30 de novembro de 2013 | 02h08
A presidente Dilma Rousseff adiantou a "revisão" para 1,5% em entrevista ao jornal espanhol El País. Revisões são normais, disse ela, e ocorrem também nas contas dos Estados Unidos. É verdade, mas parece ter havido uma confusão. Segundo a informação original, posta em circulação alguns dias antes dessa entrevista, a nova taxa de crescimento deverá resultar de uma alteração no cálculo, com a introdução de uma nova estimativa do setor de serviços. Não seria propriamente a correção de um erro estatístico, mas um aperfeiçoamento do sistema de dados. Mas isso deverá envolver uma reconstrução da série e é cedo para dizer, sem mais informações, como ficará o conjunto.
Os dados mais importantes, por enquanto, são outros: um crescimento de 1,5% em 2012 continuará sendo menos que pífio, inferior ao de grandes países em crise, como Estados Unidos (2,8%) e Japão (2%), e muito menor que a média dos emergentes e em desenvolvimento (4,9%). Atribuir esse desempenho à crise internacional é apenas uma forma de jogar sobre os outros a responsabilidade pelas próprias falhas, um discurso pouco melhor que o do mau-olhado e do sapo.
Do lado da indústria, principal fonte de empregos decentes e, no passado, foco mais importante de modernização tecnológica, as perspectivas continuam ruins. O desempenho da economia vem "de frustração em frustração", disse na quinta-feira o diretor de pesquisas e estudos econômicos da Federação das Indústrias do Estado de São Paulo (Fiesp), Paulo Francini. Em outubro, o indicador de nível de atividade (INA) da indústria paulista foi 0,4% menor que em setembro, descontadas os fatores sazonais, e 0,2% inferior ao de um ano antes. Além disso, o aumento do INA de agosto para setembro foi revisto de 1,3% para 0,2%. O avanço acumulado em 12 meses ficou em 2,2%. Mesmo a expansão de 2,5% estimada para o ano ficará longe de compensar - meramente zerar - a queda de 4,1% em 2012.

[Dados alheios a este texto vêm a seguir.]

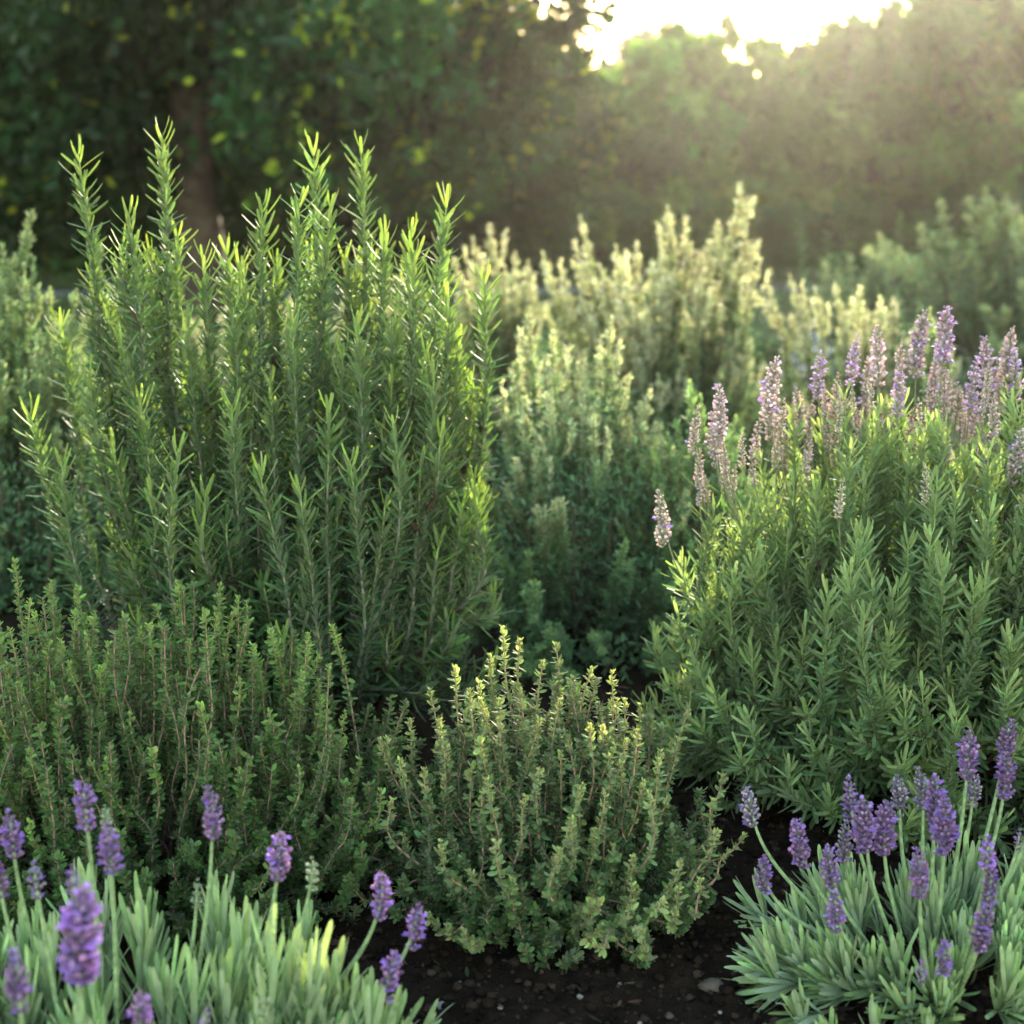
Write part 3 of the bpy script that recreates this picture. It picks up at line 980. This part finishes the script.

Do lado da oferta, o PIB brasileiro continuará puxado pela agropecuária e pelo setor de serviços. Do lado da demanda, o governo tem apostado na expansão do investimento. Se isso for confirmado, será um mero efeito estatístico, já que o total investido diminuiu no ano passado. Na melhor hipótese, o investimento medido pela formação bruta de capital fixo (recursos aplicados em máquinas, equipamentos, infraestrutura e outras instalações) ficará de novo na vizinhança de 19% do PIB. De fato, os componentes mais dinâmicos da demanda continuarão sendo o consumo privado, apesar de algum arrefecimento, e os gastos de governo, basicamente de custeio.

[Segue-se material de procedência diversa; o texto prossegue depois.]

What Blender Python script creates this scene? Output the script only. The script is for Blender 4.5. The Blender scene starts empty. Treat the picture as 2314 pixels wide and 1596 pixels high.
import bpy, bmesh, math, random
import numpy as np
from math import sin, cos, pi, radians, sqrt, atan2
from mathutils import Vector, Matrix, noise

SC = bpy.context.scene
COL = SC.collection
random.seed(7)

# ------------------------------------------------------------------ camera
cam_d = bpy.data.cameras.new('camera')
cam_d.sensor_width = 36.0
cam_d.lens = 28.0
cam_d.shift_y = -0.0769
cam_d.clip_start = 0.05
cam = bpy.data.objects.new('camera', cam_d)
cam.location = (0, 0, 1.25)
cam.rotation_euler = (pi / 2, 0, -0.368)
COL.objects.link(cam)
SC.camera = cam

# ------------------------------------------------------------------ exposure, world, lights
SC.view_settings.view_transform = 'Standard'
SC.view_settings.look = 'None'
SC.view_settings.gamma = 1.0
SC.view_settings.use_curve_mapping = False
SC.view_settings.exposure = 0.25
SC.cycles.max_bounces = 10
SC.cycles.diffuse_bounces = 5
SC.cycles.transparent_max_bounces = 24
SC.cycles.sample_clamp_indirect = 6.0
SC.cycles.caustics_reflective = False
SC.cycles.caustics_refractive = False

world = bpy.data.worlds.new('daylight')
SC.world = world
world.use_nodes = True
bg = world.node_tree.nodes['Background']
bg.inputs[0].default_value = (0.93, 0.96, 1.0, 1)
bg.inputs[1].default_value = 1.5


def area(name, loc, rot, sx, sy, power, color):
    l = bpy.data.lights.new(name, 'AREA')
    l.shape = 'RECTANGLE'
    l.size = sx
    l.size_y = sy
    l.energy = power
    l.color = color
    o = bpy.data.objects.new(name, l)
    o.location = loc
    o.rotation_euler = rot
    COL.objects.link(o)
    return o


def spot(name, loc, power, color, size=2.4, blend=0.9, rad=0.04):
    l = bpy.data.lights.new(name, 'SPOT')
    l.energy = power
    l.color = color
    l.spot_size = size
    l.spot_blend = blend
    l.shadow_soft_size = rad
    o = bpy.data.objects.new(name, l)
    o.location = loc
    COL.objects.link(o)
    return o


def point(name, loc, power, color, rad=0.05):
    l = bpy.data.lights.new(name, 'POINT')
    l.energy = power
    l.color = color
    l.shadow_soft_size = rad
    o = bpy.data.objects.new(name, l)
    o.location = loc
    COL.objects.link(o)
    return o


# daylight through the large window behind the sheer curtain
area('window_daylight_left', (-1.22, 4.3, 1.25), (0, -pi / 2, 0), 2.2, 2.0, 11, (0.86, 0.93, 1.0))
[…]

Não se sustenta uma grande economia em desenvolvimento com uma indústria estagnada e um volume ridículo de investimentos. Do lado privado, a disposição para investir depende principalmente da confiança na política e da expectativa de crescimento. As empresas já investiram com muito mais dinamismo em épocas de juros básicos mais altos, até porque as taxas cobradas pelo principal financiador, o Banco Nacional do Desenvolvimento Econômico e Social (BNDES), sempre foram subsidiadas. Os subsídios continuam, mas a política do BNDES perdeu o rumo e também isso tem travado o crescimento.
Leilões bem-sucedidos no setor de infraestrutura poderão resultar em mais investimentos. Mas o êxito desses leilões tem sido turbinado pela promessa de subsídios por intermédio do BNDES ou da participação de estatais, como indicou o professor Sérgio Lazzarini, do Insper, em excelente artigo no Estado de quinta-feira. O governo poderia usar de outra forma esses bilhões. Por que atrair capital privado com subsídios, se os negócios são lucrativos? Essa foi a grande pergunta deixada pelo artigo.
Esse exemplo de mau planejamento e mau uso de recursos combina com o resultado das contas públicas. O superávit primário do governo central em outubro, R$ 5,4 bilhões, foi o mais baixo para o mês desde 2004. O acumulado em dez meses, R$ 33,4 bilhões, chegou a apenas 45,7% da a meta de R$ 73 bilhões, já inferior à inicial. Segundo o secretário do Tesouro, o governo central conseguirá nos dois meses finais os R$ 39,6 bilhões necessários para fechar a conta. Se conseguir, será graças a receitas extraordinárias, como as prestações do Refis, o programa de refinanciamento de impostos.
O setor público total só acumulou R$ 51,2 bilhões de superávit primário no ano, 46,1% do prometido para 2013. Em outubro, a contribuição de Estados, municípios e estatais foi de apenas R$ 932 milhões. Mas isso deixou de ser problema para o governo central, agora oficialmente comprometido só com o próprio resultado. Nem esse está garantido. Falta um capítulo sobre mau-olhado nos manuais de finanças públicas.